Well the recently announced "Battlefleet Koronus" will also feature rules on raising, fielding, and combat-running massive armies, as well as squadron operations. My players are already crapping their pants in anticipation.

Preventing RTs from gaining any troops is just ridiculous. They have ships with THOUSANDS of crew to begin with for heavens sake, not to mention they are usually given a detachment of Imperial troops if needed/wanted.

The easy solution is to use the troops as roleplay/setting/story-telling devices and take away direct control. Bogging down the game so they can roll for EVERY NPC is ridiculous, and they shouldn't be rolling for an NPC EVER.

The GM always makes ALL rolls for NPCS. What rolls *can* the PCs make? They make Command/etc tests to give them orders, but there is no guarantee they will even be followed. Allowing direct control breaks the mechanics of the game. Even the crew of the RTs ship can mutiny...

So in my eyes one logical solution is to, for example make the RT check Command to give orders in battle. Say he orders "assault the trench-line". That would be one of the more difficult tests definitely. So depending on DoS/DoF they will have reactions ranging from:

(Best) Assault the position with a morale bonus

(Pass) Assault the position

(Barely Pass) Most the troops assault position, others refuse

(Fail) All refuse to assault, they hold position

(Worse) Most troops start to assault but break before reaching position and flee

(Worst) Troops flee immediately

Thats off the top of my head, and its tougher being generic like this for sure. Just think about the likely actions of the troops, and base their reaction off of how successful the test is.

--

Alternatively, for those who want to keep rolling and actual gameplay elements of troops out (the best decision, but too late for the original poster apparently), I would say that the way Gribble does it is by far the best. Use the troops for flavor/story and the PCs take care of the "hero work".

Torcano said:

The easy solution is to use the troops as roleplay/setting/story-telling devices and take away direct control.
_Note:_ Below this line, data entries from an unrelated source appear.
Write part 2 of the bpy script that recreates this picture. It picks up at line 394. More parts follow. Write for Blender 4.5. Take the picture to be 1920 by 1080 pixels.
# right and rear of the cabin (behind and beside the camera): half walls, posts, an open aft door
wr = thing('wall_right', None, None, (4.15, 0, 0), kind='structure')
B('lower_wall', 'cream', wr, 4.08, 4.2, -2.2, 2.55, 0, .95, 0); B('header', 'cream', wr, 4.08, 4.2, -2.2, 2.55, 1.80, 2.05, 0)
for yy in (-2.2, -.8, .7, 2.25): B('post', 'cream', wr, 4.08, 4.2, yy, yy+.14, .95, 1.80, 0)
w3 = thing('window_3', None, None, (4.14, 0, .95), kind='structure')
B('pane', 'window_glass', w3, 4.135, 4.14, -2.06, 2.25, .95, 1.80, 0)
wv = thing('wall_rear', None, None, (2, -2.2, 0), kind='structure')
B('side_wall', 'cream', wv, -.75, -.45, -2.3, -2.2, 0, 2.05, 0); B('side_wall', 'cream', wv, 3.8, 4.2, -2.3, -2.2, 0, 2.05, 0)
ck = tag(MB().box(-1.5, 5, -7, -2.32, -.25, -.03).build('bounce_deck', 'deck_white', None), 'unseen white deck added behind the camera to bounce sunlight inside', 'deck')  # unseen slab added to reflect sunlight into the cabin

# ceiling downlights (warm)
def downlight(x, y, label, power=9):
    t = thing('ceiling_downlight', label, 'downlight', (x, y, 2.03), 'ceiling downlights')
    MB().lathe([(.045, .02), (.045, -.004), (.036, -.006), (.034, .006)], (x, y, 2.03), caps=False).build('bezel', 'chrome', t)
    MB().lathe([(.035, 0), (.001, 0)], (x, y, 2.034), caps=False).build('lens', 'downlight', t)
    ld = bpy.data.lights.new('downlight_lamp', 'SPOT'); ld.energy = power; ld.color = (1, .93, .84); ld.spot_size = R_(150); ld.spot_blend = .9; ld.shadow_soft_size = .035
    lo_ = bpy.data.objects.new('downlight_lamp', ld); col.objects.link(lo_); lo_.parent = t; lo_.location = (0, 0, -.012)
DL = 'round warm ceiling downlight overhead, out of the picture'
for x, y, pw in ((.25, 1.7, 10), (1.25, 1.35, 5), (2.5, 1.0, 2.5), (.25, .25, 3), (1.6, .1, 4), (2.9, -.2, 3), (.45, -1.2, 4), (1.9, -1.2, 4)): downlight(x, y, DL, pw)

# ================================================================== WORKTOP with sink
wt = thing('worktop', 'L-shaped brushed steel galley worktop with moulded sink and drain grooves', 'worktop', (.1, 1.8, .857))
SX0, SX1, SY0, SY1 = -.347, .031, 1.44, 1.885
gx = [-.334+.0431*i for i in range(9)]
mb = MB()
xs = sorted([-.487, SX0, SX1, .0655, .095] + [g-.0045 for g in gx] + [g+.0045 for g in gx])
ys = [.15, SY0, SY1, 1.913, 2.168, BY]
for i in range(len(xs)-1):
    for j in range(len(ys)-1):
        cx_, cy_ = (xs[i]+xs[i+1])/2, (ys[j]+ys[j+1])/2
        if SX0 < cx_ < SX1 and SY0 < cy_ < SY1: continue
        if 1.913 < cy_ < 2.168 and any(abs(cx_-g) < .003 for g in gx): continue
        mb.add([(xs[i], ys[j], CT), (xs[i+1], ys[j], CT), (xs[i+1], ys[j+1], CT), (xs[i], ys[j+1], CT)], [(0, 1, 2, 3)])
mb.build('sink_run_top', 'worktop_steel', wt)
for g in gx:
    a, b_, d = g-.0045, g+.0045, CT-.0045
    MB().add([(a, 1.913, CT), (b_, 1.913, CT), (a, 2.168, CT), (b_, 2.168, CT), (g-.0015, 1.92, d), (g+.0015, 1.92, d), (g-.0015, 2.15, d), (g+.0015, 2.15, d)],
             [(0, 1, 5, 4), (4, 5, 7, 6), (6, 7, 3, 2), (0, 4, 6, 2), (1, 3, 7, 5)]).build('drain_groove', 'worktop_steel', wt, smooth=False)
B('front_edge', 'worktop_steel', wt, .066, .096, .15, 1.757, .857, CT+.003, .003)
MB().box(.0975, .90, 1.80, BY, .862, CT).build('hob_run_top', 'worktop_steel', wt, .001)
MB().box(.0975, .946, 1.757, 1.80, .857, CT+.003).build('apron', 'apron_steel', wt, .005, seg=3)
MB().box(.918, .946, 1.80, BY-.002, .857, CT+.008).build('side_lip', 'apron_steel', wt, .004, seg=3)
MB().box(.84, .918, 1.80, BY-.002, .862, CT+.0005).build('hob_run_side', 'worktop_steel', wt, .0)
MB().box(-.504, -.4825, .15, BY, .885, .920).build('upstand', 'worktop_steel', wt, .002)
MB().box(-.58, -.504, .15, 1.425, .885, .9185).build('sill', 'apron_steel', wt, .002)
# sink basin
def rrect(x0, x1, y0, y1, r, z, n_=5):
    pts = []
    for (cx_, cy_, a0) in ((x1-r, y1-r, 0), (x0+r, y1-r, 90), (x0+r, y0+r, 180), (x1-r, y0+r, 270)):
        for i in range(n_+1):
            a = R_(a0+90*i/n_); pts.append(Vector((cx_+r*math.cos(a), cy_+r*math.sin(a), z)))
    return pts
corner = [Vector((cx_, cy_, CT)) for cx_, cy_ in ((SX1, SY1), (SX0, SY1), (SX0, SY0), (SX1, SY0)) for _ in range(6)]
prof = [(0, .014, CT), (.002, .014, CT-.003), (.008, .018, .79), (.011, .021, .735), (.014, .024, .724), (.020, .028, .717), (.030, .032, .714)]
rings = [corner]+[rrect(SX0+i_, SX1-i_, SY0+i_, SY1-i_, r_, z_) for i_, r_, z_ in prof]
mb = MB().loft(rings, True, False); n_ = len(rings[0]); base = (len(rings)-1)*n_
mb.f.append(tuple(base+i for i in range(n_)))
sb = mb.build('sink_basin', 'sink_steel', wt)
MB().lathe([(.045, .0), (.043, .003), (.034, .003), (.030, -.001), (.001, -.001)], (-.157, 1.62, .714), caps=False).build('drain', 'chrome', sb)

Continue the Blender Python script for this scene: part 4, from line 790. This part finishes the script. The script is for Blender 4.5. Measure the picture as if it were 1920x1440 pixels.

Bogging down the game so they can roll for EVERY NPC is ridiculous, and they shouldn't be rolling for an NPC EVER.

The GM always makes ALL rolls for NPCS. What rolls *can* the PCs make? They make Command/etc tests to give them orders, but there is no guarantee they will even be followed. Allowing direct control breaks the mechanics of the game. Even the crew of the RTs ship can mutiny...

I don't disagree with you that unimportant things don't need to be rolled out, but I often let the players roll for significant NPC actions (including both the actions of named allied NPCs and starship action checks based upon Crew Quality). I don't understand why you'd be so opposed to this.